TO J.H.KIMBALL., ESQ., and J.A.THOME, ESQ.
DEAR SIRS,--Of the operation of the apprenticeship system in this district, from the slight opportunity I have had of observing the conduct of managers and apprentices, I could only speak conjecturally, and my opinions, wanting the authority of experience, would be of little service to you; I shall therefore confine the remarks I have to make, to the operation of the system in the district from which I have lately removed.
I commenced my duties in August, 1834, and from the paucity of special magistrates at that eventful era, I had the superintendence of a most extensive district, comprising nearly one half of the populous parish of St.Thomas in the East, and the whole of the parish of St.David, embracing an apprentice population of nearly eighteen thousand,--in charge of which I continued until December, when I was relieved of St.
David, and in March, 1835, my surveillance was confined to that portion of St.Thomas in the East, consisting of the coffee plantations in the Blue Mountains, and the sugar estates of Blue Mountain Valley, over which I continued to preside until last March, a district containing a population of four thousand two hundred and twenty-seven apprentices, of which two thousand eighty-seven were males, and two thousand one hundred and forty, females.

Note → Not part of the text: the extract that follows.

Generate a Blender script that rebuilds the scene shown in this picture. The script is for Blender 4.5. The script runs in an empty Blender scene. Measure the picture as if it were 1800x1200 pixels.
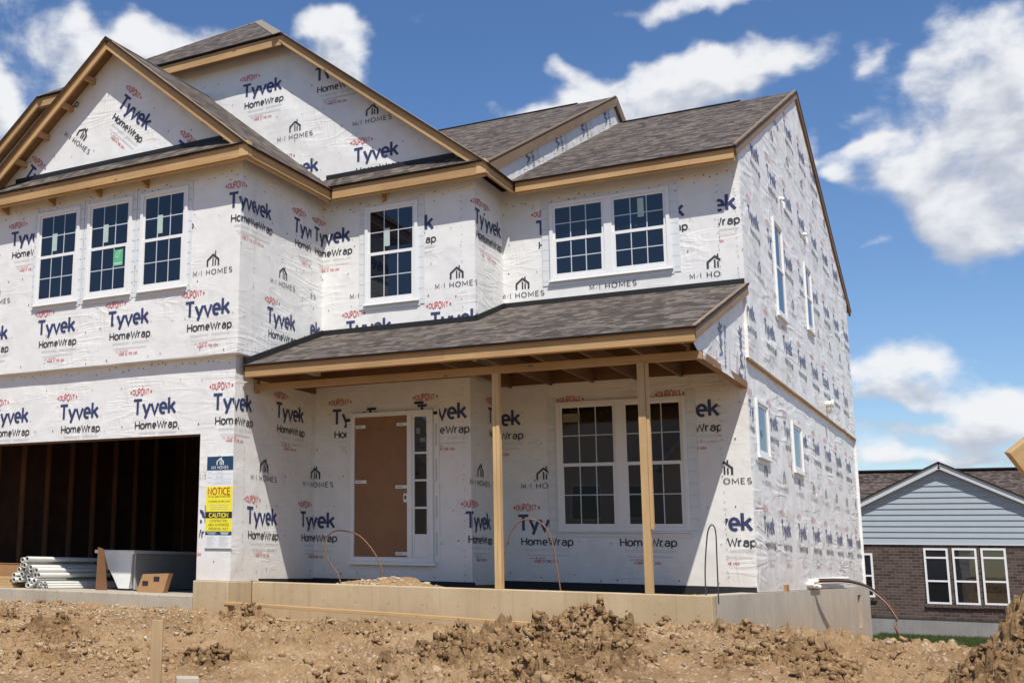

The apprentices of the Blue Mountain Valley were, at the period of my assumption of the duties of a special magistrate, the most disorderly in the island.

They were greatly excited, and almost desperate from disappointment, in finding their trammels under the new law, nearly as burdensome as under the old, and their condition, in many respects, much more intolerable.

They were also extremely irritated at what they deemed an attempt upon the part of their masters to rob them of one of the greatest advantages they had been led to believe the new law secured to them--this was the half of Friday.